● **Work to complete**
Look for the string "structure" in the lines and copy each line that has it.

● **Given data**
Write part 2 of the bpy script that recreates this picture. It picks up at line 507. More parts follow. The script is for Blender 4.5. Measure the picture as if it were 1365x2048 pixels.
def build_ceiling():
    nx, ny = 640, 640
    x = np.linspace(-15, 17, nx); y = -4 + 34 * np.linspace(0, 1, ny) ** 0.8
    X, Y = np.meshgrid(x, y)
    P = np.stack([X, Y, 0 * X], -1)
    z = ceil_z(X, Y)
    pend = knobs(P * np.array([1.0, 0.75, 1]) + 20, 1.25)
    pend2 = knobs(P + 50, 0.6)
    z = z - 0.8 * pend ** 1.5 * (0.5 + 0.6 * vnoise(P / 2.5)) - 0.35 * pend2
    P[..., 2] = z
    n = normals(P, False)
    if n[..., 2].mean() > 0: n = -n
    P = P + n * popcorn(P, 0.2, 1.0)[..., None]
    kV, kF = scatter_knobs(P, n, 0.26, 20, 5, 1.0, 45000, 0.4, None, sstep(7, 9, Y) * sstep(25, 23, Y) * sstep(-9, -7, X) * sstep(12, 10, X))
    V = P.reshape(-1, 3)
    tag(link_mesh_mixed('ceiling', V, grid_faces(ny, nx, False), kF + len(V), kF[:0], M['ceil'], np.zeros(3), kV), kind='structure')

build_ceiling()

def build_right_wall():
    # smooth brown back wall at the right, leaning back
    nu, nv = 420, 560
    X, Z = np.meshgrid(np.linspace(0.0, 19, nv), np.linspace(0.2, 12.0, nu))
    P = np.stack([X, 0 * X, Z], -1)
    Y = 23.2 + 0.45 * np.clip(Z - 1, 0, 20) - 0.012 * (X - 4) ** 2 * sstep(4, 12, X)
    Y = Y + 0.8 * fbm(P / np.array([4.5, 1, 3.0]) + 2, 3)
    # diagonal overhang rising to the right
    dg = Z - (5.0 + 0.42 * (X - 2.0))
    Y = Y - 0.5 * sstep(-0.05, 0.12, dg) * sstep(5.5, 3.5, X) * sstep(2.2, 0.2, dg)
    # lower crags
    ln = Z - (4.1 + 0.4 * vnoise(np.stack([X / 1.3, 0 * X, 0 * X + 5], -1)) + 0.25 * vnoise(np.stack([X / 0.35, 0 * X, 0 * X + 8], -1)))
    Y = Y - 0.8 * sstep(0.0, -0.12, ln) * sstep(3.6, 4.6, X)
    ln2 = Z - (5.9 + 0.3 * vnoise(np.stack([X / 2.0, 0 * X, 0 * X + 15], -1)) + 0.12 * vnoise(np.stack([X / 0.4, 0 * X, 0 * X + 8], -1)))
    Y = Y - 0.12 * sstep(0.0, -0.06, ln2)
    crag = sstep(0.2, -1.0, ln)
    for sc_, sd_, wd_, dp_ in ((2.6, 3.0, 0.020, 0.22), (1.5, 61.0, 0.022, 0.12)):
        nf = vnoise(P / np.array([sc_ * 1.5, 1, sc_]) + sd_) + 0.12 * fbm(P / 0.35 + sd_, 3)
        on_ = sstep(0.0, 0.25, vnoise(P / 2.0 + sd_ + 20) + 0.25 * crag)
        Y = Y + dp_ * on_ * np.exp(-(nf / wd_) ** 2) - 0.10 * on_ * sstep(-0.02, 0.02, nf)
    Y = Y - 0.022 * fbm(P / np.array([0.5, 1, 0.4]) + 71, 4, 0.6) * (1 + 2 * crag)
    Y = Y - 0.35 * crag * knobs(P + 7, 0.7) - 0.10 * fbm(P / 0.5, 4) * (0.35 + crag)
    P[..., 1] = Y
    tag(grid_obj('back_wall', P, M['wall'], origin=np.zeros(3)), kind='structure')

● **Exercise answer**
    tag(link_mesh_mixed('ceiling', V, grid_faces(ny, nx, False), kF + len(V), kF[:0], M['ceil'], np.zeros(3), kV), kind='structure')
    tag(grid_obj('back_wall', P, M['wall'], origin=np.zeros(3)), kind='structure')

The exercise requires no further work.